There’s an entirely new treasure table, which has slightly less coinage at first glance, but greatly increased numbers and values of gems & jewelry (far more likely to be 1000 GP or more). Armour, weapon, and misc magic item tables are longer, giving high-level loot, but there are no intelligent weapons, which were a mainstay of White Box, or artifacts as in Eldritch Wizardry. I don’t hate these tables, but they’re not suitable for stocking a dungeon without careful picking and choosing.

  • Vampire in Holmes: 10%: 2-20 x 1000 SP, 20%: 1-8 x 1000 EP, 45%: 1-12 x 1000 GP, 30%: 1-6 x 1000 PP, 20%: 2-24 Gems, 10%: 1-12 Jewelry, 30%: 3 non-weapon magic + 1 potion + 1 scroll
  • Vampire in Blueholme: 50%: 1d4 Gems/Jewelry, plus 10%: 3d6 x 500 SP, 20%: 2d8 x 500 EP, 45%: 4d6 x 500 GP, 30%: 2d6 x 500 PP, 15%: 6d6 Gems/Jewelry, 30%: 1 any item + 1 potion + 1d6 scrolls.

Campaigns explains how to design and stock maps, and some of the advice seems usable, but there is no equivalent to Holmes’ Great Stone Skull Mountain or sample dungeon (certainly the first good dungeon design I ever read), and the only examples of play in Blueholme are combat; Holmes spent pages on narration of exploration & mapping.

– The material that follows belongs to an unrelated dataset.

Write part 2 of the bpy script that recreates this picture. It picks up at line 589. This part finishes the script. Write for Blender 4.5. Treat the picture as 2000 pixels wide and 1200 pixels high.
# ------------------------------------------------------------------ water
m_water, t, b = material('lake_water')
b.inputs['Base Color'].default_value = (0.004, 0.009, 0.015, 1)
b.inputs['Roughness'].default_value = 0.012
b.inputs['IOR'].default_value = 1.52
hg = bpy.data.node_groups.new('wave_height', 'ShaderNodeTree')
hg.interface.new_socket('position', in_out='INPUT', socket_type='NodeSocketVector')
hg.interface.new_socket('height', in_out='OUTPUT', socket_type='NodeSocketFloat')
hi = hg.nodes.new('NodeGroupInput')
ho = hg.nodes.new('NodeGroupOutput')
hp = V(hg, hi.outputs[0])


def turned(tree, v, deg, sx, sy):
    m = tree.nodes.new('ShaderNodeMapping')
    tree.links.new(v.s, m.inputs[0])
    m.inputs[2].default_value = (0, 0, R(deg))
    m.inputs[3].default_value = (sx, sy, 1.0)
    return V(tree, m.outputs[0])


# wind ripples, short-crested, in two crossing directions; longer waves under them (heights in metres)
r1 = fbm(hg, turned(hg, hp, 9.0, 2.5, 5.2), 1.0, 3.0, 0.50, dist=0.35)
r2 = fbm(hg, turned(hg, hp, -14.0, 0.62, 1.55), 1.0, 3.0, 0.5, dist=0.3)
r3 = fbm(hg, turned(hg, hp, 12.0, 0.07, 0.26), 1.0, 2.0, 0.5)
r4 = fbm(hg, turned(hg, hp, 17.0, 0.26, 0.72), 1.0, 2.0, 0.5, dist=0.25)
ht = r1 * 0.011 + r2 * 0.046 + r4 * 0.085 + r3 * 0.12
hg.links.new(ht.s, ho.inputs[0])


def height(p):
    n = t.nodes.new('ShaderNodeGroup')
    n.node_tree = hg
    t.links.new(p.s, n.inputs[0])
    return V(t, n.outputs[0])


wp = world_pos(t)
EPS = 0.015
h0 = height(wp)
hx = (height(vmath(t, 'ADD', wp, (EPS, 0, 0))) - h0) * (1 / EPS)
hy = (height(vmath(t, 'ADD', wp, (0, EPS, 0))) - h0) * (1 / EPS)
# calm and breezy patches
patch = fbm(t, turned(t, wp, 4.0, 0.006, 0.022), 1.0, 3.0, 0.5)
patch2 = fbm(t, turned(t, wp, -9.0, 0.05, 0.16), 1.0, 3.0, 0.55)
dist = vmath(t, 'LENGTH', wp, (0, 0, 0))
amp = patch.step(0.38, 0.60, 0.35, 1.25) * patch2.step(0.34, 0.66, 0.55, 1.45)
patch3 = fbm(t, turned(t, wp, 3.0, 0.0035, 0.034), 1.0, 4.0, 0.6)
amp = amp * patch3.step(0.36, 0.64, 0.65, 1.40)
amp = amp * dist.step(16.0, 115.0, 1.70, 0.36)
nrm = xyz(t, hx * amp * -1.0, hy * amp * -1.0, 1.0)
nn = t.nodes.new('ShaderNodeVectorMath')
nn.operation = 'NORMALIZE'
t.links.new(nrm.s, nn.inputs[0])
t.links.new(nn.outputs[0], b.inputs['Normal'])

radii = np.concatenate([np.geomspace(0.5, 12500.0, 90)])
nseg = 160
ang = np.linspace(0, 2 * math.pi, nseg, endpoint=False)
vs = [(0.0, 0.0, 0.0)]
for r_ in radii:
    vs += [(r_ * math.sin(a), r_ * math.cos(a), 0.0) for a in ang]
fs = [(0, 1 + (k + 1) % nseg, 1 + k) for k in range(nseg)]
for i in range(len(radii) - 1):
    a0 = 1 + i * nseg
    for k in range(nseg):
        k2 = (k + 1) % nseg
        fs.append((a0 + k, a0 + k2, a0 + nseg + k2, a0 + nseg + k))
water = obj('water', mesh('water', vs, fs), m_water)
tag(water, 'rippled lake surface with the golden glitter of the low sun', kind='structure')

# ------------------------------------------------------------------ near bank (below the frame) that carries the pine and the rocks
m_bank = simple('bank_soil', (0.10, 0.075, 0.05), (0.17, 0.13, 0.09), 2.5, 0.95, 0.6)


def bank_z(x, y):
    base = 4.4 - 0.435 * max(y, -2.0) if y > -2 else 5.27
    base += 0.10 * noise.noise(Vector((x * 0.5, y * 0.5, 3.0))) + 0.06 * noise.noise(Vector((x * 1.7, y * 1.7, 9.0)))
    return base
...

At the end is an optional rule for making ability rolls, 3d6 vs. ability score, with a short example. This is perhaps the only real nod to modernity, the kind of thing we did ad hoc back in the day but never had a consistent rule about.

Rating

  • Presentation: ★★★★☆ A lovely book, painstakingly correctly laid out. There are few errors I’ve found.
  • Organization: ★★★☆☆ Straightforward D&D organization, except perhaps that the optional character rules should not be on the last page. But there’s no index, and that’s a problem. With the PDF at least I can search for keywords, but in print this is hard to use.
  • Rules: ★★★★☆ For a traditional D&D-type game, this is the one you should play. If you can find an XP table.
  • Setting: ★★☆☆☆ Aside from the monsters, there’s just no setting, no adventure, no anything to suggest this isn’t in a white void combat arena. Holmes’ few pages of backstory, town, and sample dungeon at least gave it context. Super disappointing.
  • Utility: ★★★★☆ Sit down and run an old adventure. You don’t need to house rule much (at least at first), and it’s immediately playable.
  • Average: ★★★½☆ I love this book, but the flaws are also significant. I still think it’s the best straight-up retroclone; not a “new game sort of like D&D”, but “what D&D was like when I liked it”.